Fallow Time | Project Management Portmanteau Blog | 2021

Posted at 21:45h in Project Management Training by admin 0 Comments
In large part, it’s the project or product manager’s mind and heartin which products and services are grown to maturity. Nowhere else does every single element needed to produce the end result come together. It’s as if our mind/heart, or brains/guts if you like, is a field in which the seed of an idea can be planted and then nourished by engineers, marketers, customer care specialists and all our other colleagues.
It’s stressful, being a field. You have to manage all that nourishment coming in so it gets properly into your project, while at the same time your inner resources are getting pulled out by the very thing you’re trying to create. And like a field, if you don’t have a rest period from time to time, you become so drained that no amount of nutrients put in will get anything out. In agriculture, resting a field is called letting it lie fallow. In project and product management, or any discipline, really, I call it the same thing: fallow time.
Of course, we wouldn’t be in this profession if we didn’t like taking some responsibility, making things happen and delivering the goods, but remember: even God took a day off. Fallow time is your chance to let the heart/mind heal and recharge so it can grow its next crop of results even better than before.
So, a few pithy propositions:
Vacation: Vacation is part of your compensation—not taking it is like throwing money away! Not to mention your sanity. Mitigate the risks of your being gone and then go.*
Daily breaks: Even if it’s only five minutes (longer is better), go off by yourself (without your smartphone, PDA, etc.) and chill. DO NOTHING. Think as little as possible. Find a meditation method that suits you and practice it.
Reading: Lose yourself in a good book that has nothing to do with work. Not the newspaper, a book.
Fitness: You don’t have to be a jock. Just go outside and amble for twenty or thirty minutes. If the weather is inclement, stroll around the aisles of your cube farm. Of course, if you’re so inclined, work out like crazy.
Sleep: Get enough. Most people need 7-8 hours, some more, some less. You can always tape Kimmel and watch it later.

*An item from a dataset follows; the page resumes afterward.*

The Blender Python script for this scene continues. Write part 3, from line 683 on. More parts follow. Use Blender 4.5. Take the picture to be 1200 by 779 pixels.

Say no: Too often we dig our own holes using the shovel of “yes.” Refuse some requests by just pleading overload, or by showing how taking on this one additional thing will hose your other valuable activities.
Lie fallow, my friends, and freshen the soil of your soul!
*In some cases it may actually be more relaxing to stay in touch with work a little, say by spending an hour in the morning checking email. That way you aren’t worrying about it. Knock this out first thing in the morning so it’s not hanging over your head. Also, find at least one or two days where you can unplug completely.